Le journalisme de demain est condamné à être décentralisé, participatif, organisé et délivré en temps réel. Dans ce monde là, le "off" est condamné d’avance. Et le journalisme à l’ancienne, devenu aujourd’hui, au regard de ce nouveau monde, conservateur, corporatiste, frileux et replié, est condamné avec lui. j’entends déjà ceux qui s’exclameront : "Mais il est mort en 2002, dans l’avion de Jospin !" A ceux-là on répondra que du côté du Palais de l’Élysée, il se porte bien depuis 2007. Mais là aussi, il finira par s’éteindre…

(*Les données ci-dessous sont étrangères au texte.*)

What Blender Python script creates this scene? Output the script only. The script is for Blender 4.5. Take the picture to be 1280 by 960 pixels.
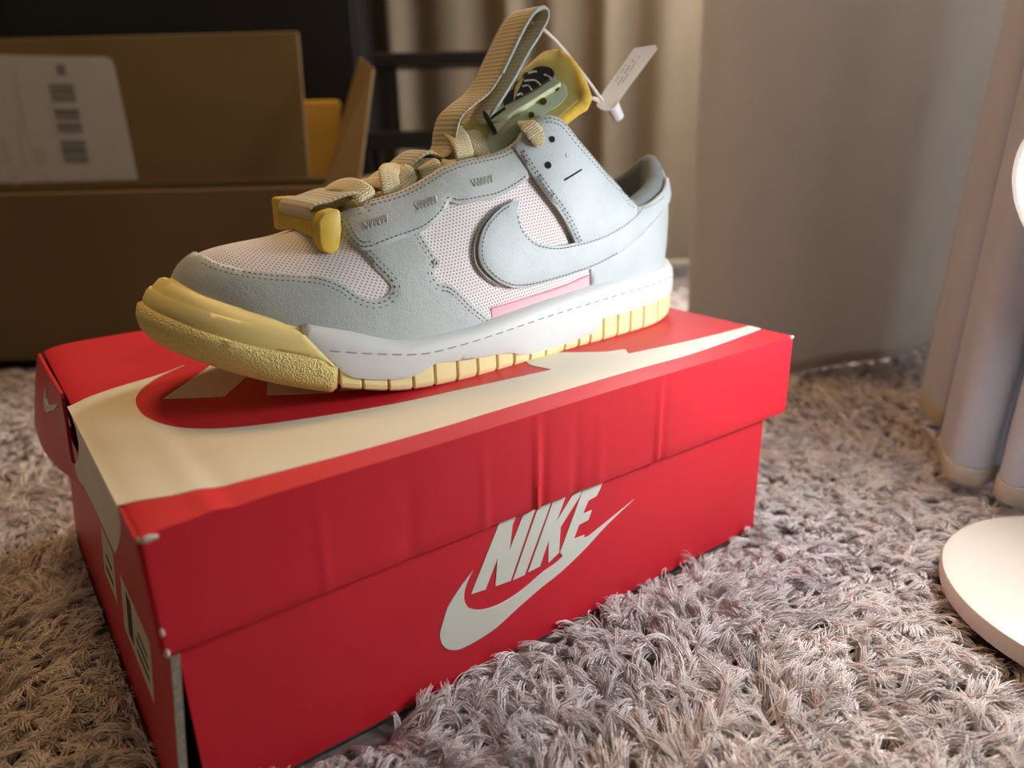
import bpy, bmesh, math, random
import numpy as np
from mathutils import Vector, Matrix
from mathutils.bvhtree import BVHTree
from mathutils.geometry import delaunay_2d_cdt

for o in list(bpy.data.objects):
    bpy.data.objects.remove(o)
random.seed(7)
rng = np.random.default_rng(11)
scene = bpy.context.scene
col = scene.collection

# ------------------------------------------------------------------ camera
LID = 0.128                                   # height of the shoe box above the floor
FPX = 926.7                                   # focal length in pixels of the 1280 wide frame
CAM = np.array([-0.02606, -0.24436, 0.12414 + LID])
YAW, PITCH, ROLL = -0.6295, 0.3396, -0.0253
_fw = np.array([-math.sin(YAW) * math.cos(PITCH), math.cos(YAW) * math.cos(PITCH), -math.sin(PITCH)])
_r0 = np.array([math.cos(YAW), math.sin(YAW), 0.0])
_u0 = np.cross(_r0, _fw)
_rt = math.cos(ROLL) * _r0 + math.sin(ROLL) * _u0
_up = -math.sin(ROLL) * _r0 + math.cos(ROLL) * _u0
cam_data = bpy.data.cameras.new('camera')
cam = bpy.data.objects.new('camera', cam_data)
col.objects.link(cam)
M = Matrix((( _rt[0], _up[0], -_fw[0], CAM[0]), (_rt[1], _up[1], -_fw[1], CAM[1]),
            (_rt[2], _up[2], -_fw[2], CAM[2]), (0, 0, 0, 1)))
cam.matrix_world = M
cam_data.sensor_width = 36.0
cam_data.lens = FPX / 1280 * 36.0
cam_data.clip_start = 0.01
cam_data.dof.use_dof = True
cam_data.dof.focus_distance = 0.365
cam_data.dof.aperture_fstop = 5.2
scene.camera = cam

# ------------------------------------------------------------------ world, lights, exposure
scene.view_settings.view_transform = 'Standard'
scene.view_settings.look = 'None'
scene.view_settings.gamma = 1.0
scene.view_settings.use_curve_mapping = False
scene.view_settings.exposure = 0.14
world = bpy.data.worlds.new('room_light')
scene.world = world
world.use_nodes = True
bg = world.node_tree.nodes['Background']
bg.inputs[0].default_value = (1.0, 0.80, 0.55, 1)
bg.inputs[1].default_value = 0.14
def area(name, loc, target, size, power, colour):
    l = bpy.data.lights.new(name, 'AREA')
    l.shape = 'DISK'
    l.size = size
    l.energy = power
    l.color = colour
    o = bpy.data.objects.new(name, l)
    col.objects.link(o)
    o.location = loc
    o.rotation_euler = (Vector(target) - Vector(loc)).to_track_quat('-Z', 'Y').to_euler()
    return o
area('ceiling_light', tuple(CAM * np.array([1, 1, 0]) + np.array([0.589 * 1.0 - 0.808 * 0.45, 0.808 * 1.0 + 0.588 * 0.45, 1.55])), (0.0, 0.05, 0.1), 0.4, 9.8, (1.0, 0.60, 0.25))
area('window_light', (0.85, -0.95, 1.0), (0.25, 0.05, 0.1), 0.6, 3.2, (0.88, 0.94, 1.0))
area('added_curtain_backlight', tuple(CAM * np.array([1, 1, 0]) + np.array([0.589 * 1.05 + 0.808 * 0.42, 0.808 * 1.05 - 0.588 * 0.42, 0.75])), tuple(CAM * np.array([1, 1, 0]) + np.array([0.589 * 0.7 + 0.808 * 0.32, 0.808 * 0.7 - 0.588 * 0.32, 0.35])), 0.6, 16.0, (1.0, 0.97, 0.94))  # added light behind the grey beige curtain, makes the cloth glow through
LAMP_POWER = 57.0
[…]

Fini le temps où le journaliste, un brin reporter, deux brins courtisan, partageait les secrets du Prince le temps d’un déjeuner, d’une promenade, d’un voyage… Aujourd’hui, à l’heure du triomphe des réseaux sociaux, de l’instantané, de la transparence, pour le pire comme le meilleur, les petits secrets et les petites confidences vivront moins que ce que vivent les roses, l’espace d’un matin. Quelques heures, quelques minutes, quelques secondes, et puis c’est tout…

Fini le temps où le journaliste politique, dévoué à la presse papier, bichonnait son petit article à l’ancienne, entre sélection et hiérarchisation a minima, en mode "en dire un peu mais pas trop quand même, sinon je serais tricard". Aujourd’hui, il faut dire tout, et tout de suite. La vérité numérique, journalistique et politique est en marche, et comme il était dit dans l’un des articles les plus célèbres de l’histoire de la presse française, rien ne l’arrêtera.

Les journalistes vont en tirer une liberté nouvelle. Le rapport de forces va en effet s’inverser. Logiquement et naturellement. Notre exemple du jour, "le sale mec" proféré par François Hollande, le démontre. Un journaliste rapporte un propos tenu par le candidat socialiste, propos que d’autres n’ont pas rapporté. Dans quelques mois, quelques semaines, quelques jours, tous les journalistes témoins d’une scène d’une même genre la rapporteront. Et certains n’attendront peut-être pas de le mentionner dans leur édition papier, ils le feront sur Twitter, sans attendre une seconde… Quelle puissance quand on y songe…

Ce matin, un spécialiste du net s’interrogeait sur le point de savoir si les journalistes attachés à la couverture des activités de Nicolas Sarkozy rapporteraient ce genre de propos. La réponse s’impose d’elle même : au train où va la révolution numérique journalistique et ce qu’elle engendre, ils n’auront pas le choix. Du reste, comment a-t-on appris que le Président avait baptisé en privé François Hollande le "petit" ?

Certains journalistes en ont déjà tiré les leçons. Il y a quelques mois de cela, un éditorialiste d’une grande station de radio du service public m’avait confessé qu’il était peu en cour à l’Élysée parce que convié à une petite réunion "off" avec le président, il avait fait savoir que pour lui le "off" était une pratique périmée, et que par conséquent, il raconterait tout. L’invitation fut annulée. Anecdote instructive car emblématique du changement de rapport de forces qui s’opère. Depuis 1958, on connait peu de journalistes se payant le luxe de refuser un petit quart d’heure "off" à l’Élysée.

Les politiques vont eux-aussi devoir s’y plier. Tout change. Dans l’entourage de DSK, certains de ceux qui préparaient la campagne qui n’aura jamais lieu, avaient déjà intégré cette dimension engendrée par le net et l’ère de l’instantanéité de l’information transparente. Il était question d’ériger le "no off" en règle d’or du candidat. Tout ce qui aurait été dit aux journalistes aurait été rapportable. Transparence totale.

Les candidats 2012 devront intégrer cette nouvelle règle du jeu et en tirer toutes les conséquences. Oui, il va falloir se contrôler en permanence, en tous lieux et toutes occasions. On verra alors si ceux qui redoutent l’arrivée du règne de la transparence en clamant que la démocratie n’y gagnera pas auront eu raison de crier "au secours Internet arrive !" comme d’autres criaient "au loup !" autrefois.

Dans le feuilleton de cette drôle de campagne 2012, le petit épisode du Sarkozy "sale mec" lancé par François Hollande (pur produit des relations politiques/journalistes à la mode du "off" de papa) est un signal supplémentaire de ce que cette élection présidentielle ne sera pas seulement un affrontement droite vs gauche, Sarkozy vs Hollande. Ce sera aussi un combat journalisme papier vs journalisme numérique, "off" vsTwitter.